DATASET EXTRACT:

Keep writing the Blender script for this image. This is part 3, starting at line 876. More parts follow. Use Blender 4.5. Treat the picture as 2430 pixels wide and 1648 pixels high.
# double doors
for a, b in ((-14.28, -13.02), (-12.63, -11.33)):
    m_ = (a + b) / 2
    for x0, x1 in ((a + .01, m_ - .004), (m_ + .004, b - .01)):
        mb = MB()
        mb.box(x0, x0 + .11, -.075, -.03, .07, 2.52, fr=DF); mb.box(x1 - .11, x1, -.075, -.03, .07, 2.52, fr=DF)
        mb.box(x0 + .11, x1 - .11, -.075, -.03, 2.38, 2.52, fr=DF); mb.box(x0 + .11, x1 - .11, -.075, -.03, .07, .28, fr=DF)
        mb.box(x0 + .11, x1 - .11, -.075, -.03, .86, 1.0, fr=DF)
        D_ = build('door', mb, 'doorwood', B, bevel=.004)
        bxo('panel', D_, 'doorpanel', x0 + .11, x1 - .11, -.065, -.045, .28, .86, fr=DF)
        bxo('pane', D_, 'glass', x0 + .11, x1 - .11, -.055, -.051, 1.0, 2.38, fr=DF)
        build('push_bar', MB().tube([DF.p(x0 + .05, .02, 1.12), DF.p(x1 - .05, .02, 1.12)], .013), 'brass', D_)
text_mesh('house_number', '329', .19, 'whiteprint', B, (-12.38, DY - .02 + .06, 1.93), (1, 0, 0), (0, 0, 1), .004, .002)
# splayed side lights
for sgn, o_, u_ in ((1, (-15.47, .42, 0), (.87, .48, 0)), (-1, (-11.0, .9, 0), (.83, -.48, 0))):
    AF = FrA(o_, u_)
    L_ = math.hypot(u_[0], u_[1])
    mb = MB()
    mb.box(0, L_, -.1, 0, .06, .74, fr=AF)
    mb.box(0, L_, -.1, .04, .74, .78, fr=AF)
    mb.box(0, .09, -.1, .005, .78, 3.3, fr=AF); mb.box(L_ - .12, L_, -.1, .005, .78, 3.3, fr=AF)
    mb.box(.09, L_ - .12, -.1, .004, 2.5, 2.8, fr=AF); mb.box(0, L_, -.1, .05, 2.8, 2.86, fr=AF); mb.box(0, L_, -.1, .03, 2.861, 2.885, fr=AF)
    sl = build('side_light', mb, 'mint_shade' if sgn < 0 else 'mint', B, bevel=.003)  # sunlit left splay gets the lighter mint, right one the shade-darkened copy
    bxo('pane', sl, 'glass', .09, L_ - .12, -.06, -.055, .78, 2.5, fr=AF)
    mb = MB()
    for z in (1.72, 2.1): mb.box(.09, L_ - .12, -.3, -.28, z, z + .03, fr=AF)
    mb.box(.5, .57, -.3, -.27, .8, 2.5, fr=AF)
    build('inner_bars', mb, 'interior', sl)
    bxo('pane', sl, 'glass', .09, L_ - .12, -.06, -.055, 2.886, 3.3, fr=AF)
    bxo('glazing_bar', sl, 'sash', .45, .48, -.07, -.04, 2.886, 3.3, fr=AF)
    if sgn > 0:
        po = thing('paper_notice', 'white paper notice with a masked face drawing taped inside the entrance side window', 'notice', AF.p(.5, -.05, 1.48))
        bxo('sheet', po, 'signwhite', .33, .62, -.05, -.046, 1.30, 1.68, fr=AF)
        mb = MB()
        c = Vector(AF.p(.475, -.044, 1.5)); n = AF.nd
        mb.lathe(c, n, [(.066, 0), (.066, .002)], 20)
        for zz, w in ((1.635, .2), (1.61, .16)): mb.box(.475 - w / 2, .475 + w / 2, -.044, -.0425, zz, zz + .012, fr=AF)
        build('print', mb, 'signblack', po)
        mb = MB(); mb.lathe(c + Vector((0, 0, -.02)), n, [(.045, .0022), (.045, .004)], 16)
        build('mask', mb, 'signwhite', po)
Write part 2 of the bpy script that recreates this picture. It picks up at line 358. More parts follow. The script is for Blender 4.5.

TASK OBJECTIVE: Reproduce each line of the material containing the word "follow".

THE SOLUTION:
Keep writing the Blender script for this image. This is part 3, starting at line 876. More parts follow. Use Blender 4.5. Treat the picture as 2430 pixels wide and 1648 pixels high.
Write part 2 of the bpy script that recreates this picture. It picks up at line 358. More parts follow. The script is for Blender 4.5.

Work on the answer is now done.